MLV3620EN - Starting Missional Community Networks

Course description

This course equips those who are discerning a call to start or lead a network of missional communities. Topics include entrepreneurial leadership issues, church planting fundamentals, community engagement and the relevant principles of missional communities. Students are guided to analyze their community and build a projected plan for networking missional expressions of the Kingdom.

How this course benefits students

Students are exposed to the lexicon of terms for missional communities in contrast to the church planting vocabulary of modern strategies. This course surveys several current missional networks to expose students to contextual methods of expanding the Kingdom through missional expressions. Students are exposed to current missional network leaders to learn from their experiences of mobilizing missional networks.

Why this course is important

Missional community networks are strategically designed as an antidote to the problems of postmodernism and consumerism in today’s ministry context.
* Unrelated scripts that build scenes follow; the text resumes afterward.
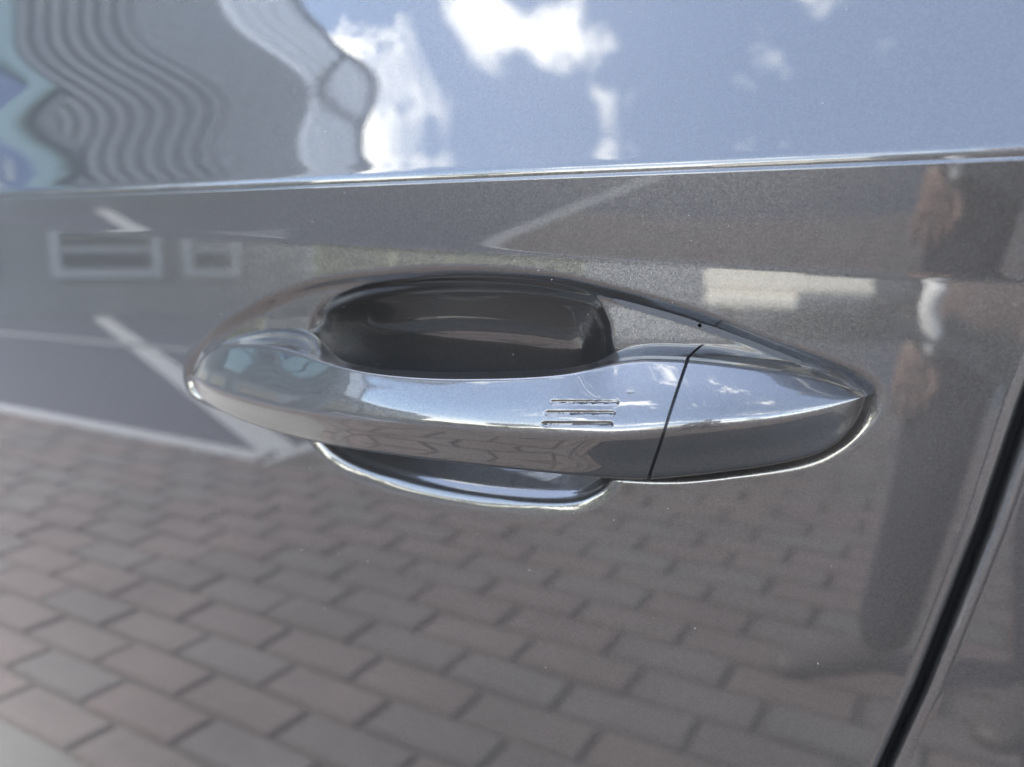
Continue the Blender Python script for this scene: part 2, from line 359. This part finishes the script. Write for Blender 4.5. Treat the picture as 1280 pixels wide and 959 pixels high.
def door_mesh(name, side):
    zl = lines([(0.32, 0.80, .012), (0.80, 0.955, .0026), (0.955, 1.0365, .00062), (1.0365, 1.0585, .0007), (1.0585, 1.0685, .001), (1.0685, 1.0722, .00022), (1.0722, 1.10, .0012), (1.10, 1.21, .004)])
    if side < 0:
        e = lines([(-1.10, -.62, .02), (-.62, -.315, .004), (-.315, -.018, .00068), (-.018, -.0, .0016)])
        E, Zg = np.meshgrid(e, zl)
        gx = gap_x(Zg)-GAP/2-HEM                          # everything right of -0.02 is stretched to the cut
        X = np.where(E < -.02, E, -.02+(E+.02)/.02*(gx+.02))
        low = Zg < .93                                    # where the cut leans far forward squeeze the whole right half
        k = np.clip((E+.31)/.31, 0, 1)
        X = np.where((gx < 0.0) , np.where(E < -.31, E, -.31+k*(gx+.31)), X)
    else:
        e = lines([(0, .02, .0016), (.02, .20, .004), (.20, .75, .02)])
        E, Zg = np.meshgrid(e, zl); gx = gap_x(Zg)+GAP/2+HEM
        X = gx+E
    P = skin_offset(X, Zg)
    if side < 0: P = P-eye_cup(X, Zg)
    else: P = P - 0.0006 + E*0.004
    # rolled edge along the cut
    a = np.linspace(0, pi/2, 9)[1:]
    ex = HEM*np.sin(a); ep = HEM*(1-np.cos(a))
    s = 1 if side < 0 else -1
    ed = -1 if side < 0 else 0
    Xe = X[:, [ed]]+s*np.r_[ex, HEM][None, :]; Pe = P[:, [ed]]-np.r_[ep, HEM+.016][None, :]; Ze = np.repeat(Zg[:, [ed]], 9, 1)
    if side < 0: X = np.hstack([X, Xe]); P = np.hstack([P, Pe]); Zg = np.hstack([Zg, Ze])
    else: X = np.hstack([Xe[:, ::-1], X]); P = np.hstack([Pe[:, ::-1], P]); Zg = np.hstack([Ze[:, ::-1], Zg])
    V = np.stack([X, -P, Zg], -1)
    return mesh_np(name, V.reshape(-1, 3), grid_faces(*X.shape))
car = empty('car', (-.2, .8, 0), 'dark grey metallic car seen at its door handle', 'car')
door = obj('front_door', door_mesh('front_door', -1), PAINT, car, True)
rear = obj('rear_door', door_mesh('rear_door', 1), PAINT, car, True)
ex_, ez_ = np.meshgrid(np.linspace(-1.95, -1.105, 12), lines([(0.32, 1.02, .02), (1.02, 1.10, .001), (1.10, 1.21, .008)])); pz_ = skin_offset(ex_, ez_)
obj('unseen_fender', mesh_np('unseen_fender', np.stack([ex_, -pz_, ez_], -1).reshape(-1, 3), grid_faces(*ex_.shape)), PAINT, car, True)  # out of view, added to carry the car's shadow further forward
# seal in the bottom of the cut, and the body behind
zz = np.linspace(.32, 1.25, 60); gx = gap_x(zz)
V = np.vstack([np.stack([gx-.012, np.full(60, .014), zz], -1), np.stack([gx+.012, np.full(60, .014), zz], -1)])
V[:, 1] += .0
i = np.arange(59); F_ = np.stack([i, i+60, i+61, i+1], -1)
so = obj('door_seal', mesh_np('door_seal', V, F_), BLACK, car); md = so.modifiers.new('thick', 'SOLIDIFY'); md.thickness = .006; md.offset = -1
box('body_shell', (-.57, .55, .74), (2.5, .84, .80), BLACK, car, 0, .03)
box('unseen_cabin', (-.57, .70, 1.33), (2.5, .90, .36), BLACK, car, 0, .04)  # out of view, added so its shadow darkens the ground beside the car

# a few grains of dust on the skin
from mathutils.bvhtree import BVHTree
bv = BVHTree.FromPolygons([v.co[:] for v in door.data.vertices], [p.vertices[:] for p in door.data.polygons])
bm = bmesh.new()
for k in range(70):
    px_, py_ = (rng.uniform(20, 1090), rng.uniform(10, 940)); d = Vector(hit(px_, py_, 0.0)-CAM).normalized(); l_, n_, i_, t_ = bv.ray_cast(Vector(CAM), d)
    if l_ is None: continue
    r_ = float(rng.uniform(.00010, .00026)); bmesh.ops.create_icosphere(bm, subdivisions=1, radius=r_, matrix=Matrix.Translation(l_) @ Matrix.Rotation(rng.uniform(0, 3), 4, 'Y') @ Matrix.Diagonal((rng.uniform(.8, 1.8), .5, 1, 1)))
me = bpy.data.meshes.new('dust'); bm.to_mesh(me); bm.free()
tag(obj('dust', me, simple('pale_dust', (.20, .19, .17), .9), car), kind='stuff')

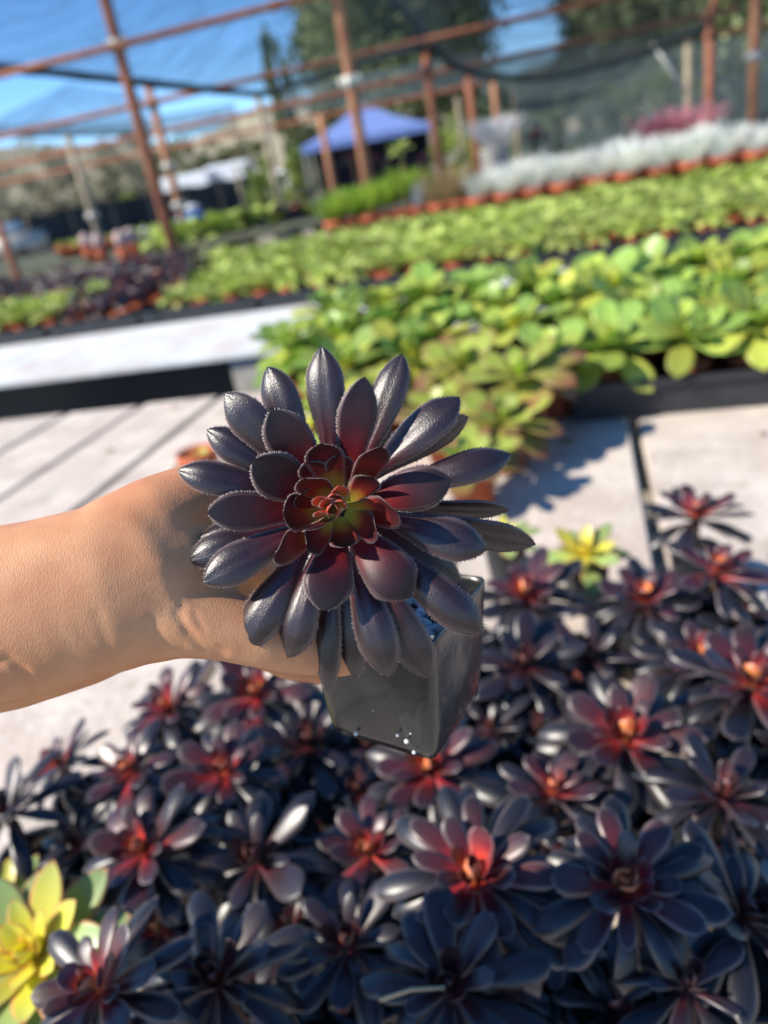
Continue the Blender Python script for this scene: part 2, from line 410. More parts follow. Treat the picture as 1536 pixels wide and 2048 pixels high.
for ring, wd, ar, cu in (('outer', .44, (.10, -.30), .05), ('mid', .48, (.02, -.12), .1), ('inner', .55, (0, .10), .3), ('core', .7, (0, .3), .5)):
    reg('blush', ring, [unit_leaf('leaf', colfun(RG[ring], (.34, .09, .07), .4, .9), M['green_leaf'], wd * k, (ar[0], ar[1] * q), cu, seed=20 + i, ns=9, nw=6, thick=.04, base=.26, peak=.70, sharp=.7) for i, (k, q) in enumerate(((1, 1), (.85, 1.4), (1.1, .5)))])
YG = dict(
    outer=[(0, (.66, .68, .13)), (.5, (.44, .56, .18)), (1, (.30, .46, .20))],
    mid=[(0, (.86, .82, .08)), (.6, (.80, .77, .11)), (1, (.62, .66, .16))],
    inner=[(0, (.84, .80, .10)), (1, (.78, .74, .14))], core=[(0, (.84, .80, .1)), (1, (.80, .78, .12))])
for ring, wd, ar, cu in (('outer', .42, (.06, -.12), .12), ('mid', .42, (.02, -.02), .2), ('inner', .5, (0, .10), .35), ('core', .7, (0, .3), .5)):
    reg('yellow', ring, [unit_leaf('leaf', colfun(YG[ring], (.72, .22, .14), .85, .80), M['green_leaf'], wd * k, (ar[0], ar[1] * q), cu, seed=30 + i, ns=12, nw=8, thick=.05, base=.30, peak=.60, sharp=.95) for i, (k, q) in enumerate(((1, 1), (.9, 1.6), (1.05, .4)))])

def pot_mesh(wt=.034, wb=.027, h=.08, name='pot', m='black_plastic'):
    bm = bmesh.new()
    rings = []
    for (r, z) in ((wb, 0), (wt, h), (wt * 1.06, h), (wt * 1.06, h + .004), (wt * .93, h + .004), (wt * .90, h - .012)):
        rings.append([bm.verts.new((r * math.cos(a) * (1.0 if 1 else 1), r * math.sin(a), z)) for a in [math.pi / 4 + math.pi / 2 * k + o for k in range(4) for o in (-.62, 0 if 0 else -.30, .30, .62)]])
    n = len(rings[0])
    for i in range(len(rings) - 1):
        for k in range(n): bm.faces.new((rings[i][k], rings[i][(k + 1) % n], rings[i + 1][(k + 1) % n], rings[i + 1][k]))
    bm.faces.new(rings[0][::-1])
    return bm_mesh(name, bm, M[m])
def round_pot(r=.05, h=.09, m='terracotta'):
    bm = bmesh.new()
    lathe(bm, [(.0001, .001), (r * .72, .001), (r * .92, h * .72), (r * 1.0, h * .72), (r * 1.04, h), (r * .93, h), (r * .9, h * .88), (.0001, h * .86)], 18)
    return bm_mesh('pot', bm, M[m], True)
POT_BLACK = pot_mesh()
POT_TC = round_pot()
def soil_mesh(r, z):
    rg = random.Random(3); V = [(0, 0, z + .004)]; Fc = []
    for q, rr in enumerate((r * .5, r)):
        for k in range(14):
            a = 2 * math.pi * k / 14; V.append((rr * math.cos(a), rr * math.sin(a), z + rg.uniform(-.002, .005)))
    for k in range(14):
        Fc.append((0, 1 + k, 1 + (k + 1) % 14)); Fc.append((1 + k, 15 + k, 15 + (k + 1) % 14, 1 + (k + 1) % 14))
    return mesh('soil', V, Fc, M['soil'])
SOIL_BLACK = soil_mesh(.030, .071)
def leaf_plan(n, rg, lo=12, hi=104, style='black'):
    out = []
    for k in range(n):
        f = k / (n - 1)
        ang = lo + (hi - lo) * f ** .85 + rg.uniform(-6, 6)
        ring = 'core' if f < .13 else 'inner' if f < .30 else 'mid' if f < .6 else 'outer'
        ln = .18 + .30 * min(1, f / .3) if f < .3 else .48 + .52 * min(1, (f - .3) / .35)
        ln *= rg.uniform(.88, 1.10)
        out.append((k * 2.39996 + rg.uniform(-.2, .2), rad(ang), ring, ln))
    return out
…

Networks provide relational and resourcing strength for Kingdom innovators and entrepreneurs, as well as support to those that have left traditional forms of church structure in search of an active faith in the community. This course equips students with the tools and leadership mindset to thrive in planting missional communities and networking existing communities together.

Credit hours
3 hours
Subject area
Missional Living
Educational level
Bachelor
Learning type
Instructional
Prerequisites
None
Upcoming terms
Pending
* Schedule subject to change. Please contact the Registrar's office with schedule questions.

How this course relates to missional core values

Biblically based

Missional identity begins with Jesus’ sending of his disciples in John 20:21. From there a survey of Acts 2 provides a spirit of church planting and networking with others for the sake of the Kingdom.

Missionally driven

By definition, missional communities are ‘sent’ communities, locating church in the relevant spaces of the greater culture and not behind walls.

Contextually informed

Missional communities are designed to be very specific to their local context, students are challenged to identify that context and summarize its barriers and opportunities, as well as identify current Kingdom movements that are present.

Interculturally focused

The networking of missional communities allows contextually relevant ministries to focus on their specific calling while creating a Kingdom participation that crosses cultural and social boundaries.

Practically minded

The student is guided to see church and mission outside the structures of traditional ecclesiology, reimagining tangible ways the Kingdom can become present in their context.

Experientially transformed

Students are challenged to examine their own leadership callings and context for a potential missional community planting. Students are exposed to leaders of other missional networks to learn from their experiences of network planting.